For new rules in development, the Alert to SAR ratio can be calculated based on the work of the AML investigator when testing the outputs – the test alerts need to be processed as if they are real alerts, with the AML investigator determining if they do present a real suspicion or not. Again, this stresses the need for access to live data when in the development and testing stages.
For Rules which are already in production on the TM system, the Alert to SAR ratio is a good indicator of the value of the rule on a consistent basis. If it changes dramatically it can be a good indicator that something has changed, potentially with the availability of data. It is a valuable indicator to include in the suite of MI for the TM programme.
Looking at the inverse of the Alert to SAR ratio – the volume of alerts not converted to alerts is often referred to as the False Positive rate – effectively the same data but a different way of looking at it.
Agreeing your internal expectations for the Alert to SAR rate is an important exercise. This should be considered and documented as part of the steering groups responsibilities. Depending on the risk being monitored by a rule a lower Alert to SAR ratio may be deemed appropriate.
Sometimes the starting thresholds for the analysis may simply be an arbitrary number that the analysts will use to get a benchmark to start the initial conservations with the AML investigators.

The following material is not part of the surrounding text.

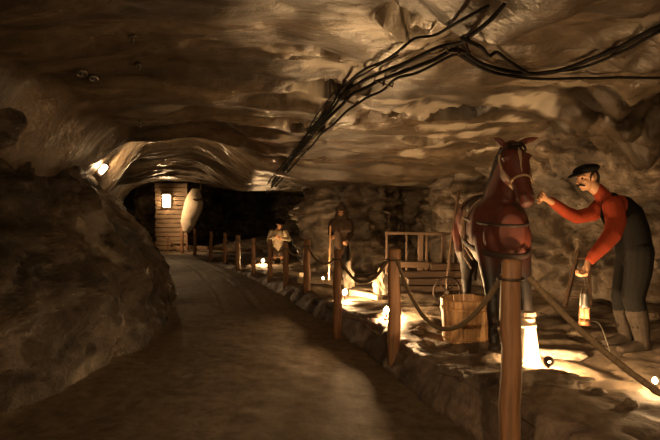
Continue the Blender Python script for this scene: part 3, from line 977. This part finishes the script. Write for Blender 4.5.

Above and Below the Line testing is a powerful method for refining a threshold. It is particularly helpful when the rule is well understood, and the overall data set and approach is agreed. It involves looking at the impact the thresholds have on identification of a real suspicion – i.e. converting the Alert to a SARs/STRs. When the threshold is increased/decreased by a certain percentage, by how much will this change the volumes of SARs created? The table below provides an illustration of how effective it can be for refining the threshold.
If the thresholds are decreased, more alerts are generated.
If the thresholds are increased, less alerts are generated.
Rule 1
Current Threshold
Decrease Threshold
10%
Scenario A
Decrease Threshold
20%
Scenario B
Increase Threshold
10%
Scenario C
Increase Threshold
20%
Scenario D
Volume of Alerts
100
110
140
90
80
Change in Alert Volume
N/A
+10
+40
-10
-20
SAR Volume
10
10
11
10
7
Change in SAR Volume
N/A
No change
+1
No change
-3
Conclusion
N/A
10% increase in workload with no impact on volume of SARs
40% increase in workload for gain of 1 additional SAR
10% reduction in workload with no impact on volume of SARs
20% reduction in workload but a 30% decrease in volumes of SARs
Scenario C would present the best outcome in most cases. The threshold has been increased by 10%, this resulted in a 10% reduction in the volume of alerts generated with no impact on the number of SARs, i.e. the same number of SARs were generated, yet less alerts needed to be reviewed.
The argument could be made for Scenario B due to the additional SAR being made but this gain has been offset by a significant 40% increase in the workload. If the risk being monitored was considered a business-critical risk, scenario B may then be considered the better option.
This type of analysis in conjunction with good MI will enhance the decision-making process around rule thresholds on an ongoing basis.
In conclusion, it is all well and good having a fantastic TM system in place, but it will only ever be as good as the rules you build. Having the right team and infrastructure in place to develop and analyse the rules will enable a consistent reliable approach ensuring you get value from your TM system investment on a continuous basis.